Insurance spending has shown resilience as businesses and
individuals continue to prioritize coverage to mitigate risks
ranging from natural disasters to health emergencies.
Allstate's ( ALL ) consolidated premiums written for the quarter
rose 8.8% to $15.06 billion.
The insurer's net investment income also surged, driven by
higher returns from its fixed-income securities portfolio.
Insurers typically invest a portion of their cash across
asset classes such as fixed-income securities.
Northbrook, Illinois-based Allstate's ( ALL ) net investment income
jumped to $833 million in the fourth quarter from $604 million a
year earlier.
On an adjusted basis, the company earned $2.06 billion, or
$7.67 per share, compared with the average analyst estimate of
$6.30 per share, according to data compiled by LSEG.

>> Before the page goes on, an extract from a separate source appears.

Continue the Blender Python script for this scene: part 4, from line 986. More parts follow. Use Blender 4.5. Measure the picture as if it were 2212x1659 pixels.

Allstate's ( ALL ) underlying combined ratio was 83% in the reported
quarter, compared with 86.9% a year earlier. A ratio below 100%
means the insurer earned more in premiums than it paid out in
claims.
Last week, the company struck a $1.25 billion deal to sell
its group health business to insurer Nationwide.
Allstate ( ALL ) said it expected losses related to the California
fires to be about $1.1 billion, pre-tax, net of reinsurance.
Analysts had expected the insured losses from the California
wildfires to be confined mostly to homeowners' insurance
businesses at Allstate ( ALL ), Travelers and Chubb.
Last month, catastrophe risk modeling firm KCC estimated
that insured losses from the Los Angeles wildfires could be
about $28 billion, making them the costliest wildfires in U.S.
history.
Rival insurer Chubb said last week it expects a
pre-tax net cost of $1.5 billion from the California fires.